Singapore shares inched higher by midday, extending gains for the fifth session, on hopes of progress in talks to resolve a “fiscal cliff” in the United States, but gains are likely to be capped by a U.S. Federal Reserve policy decision due later this week.
By 1:31 p.m., the benchmark Straits Times Index rose 0.5% to 3,129.45, while the MSCI’s broadest index of Asia-Pacific shares outside Japan edged up 0.3%.
Goldman Sachs expects oil prices to fall in the coming years due to new supply from shale sands, helping to boost corporate profits which will support stock prices in Asia.

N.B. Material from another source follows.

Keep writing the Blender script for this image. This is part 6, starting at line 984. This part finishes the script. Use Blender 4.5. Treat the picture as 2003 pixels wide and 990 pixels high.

Asian stocks have gained 3.9% since the start of November.
“Something that has been a headwind for global growth has become a tail wind,” said Andrew Tilton, Goldman’s chief economist for the Asia-Pacific.
Goldman upgraded Singapore to ‘overweight’ and has a 12-month target of 3,500 points for the STI, citing its attractive valuations and as it favours cyclicals compared to defensive stocks going into 2013.
By midday, stocks sensitive to economic cycles such as palm oil firm Golden Agri-Resources rose 2.3% to $0.66 while casino operator Genting Singapore Plc gained 2% to $1.295.
“We see (Singapore) as an attractive way to trade the ASEAN growth story given its linkages with the fast growing ASEAN emerging economies,” said Goldman in a report, forecasting earnings per share growth of 7 and 14% for 2013 and 2014, respectively, in the country.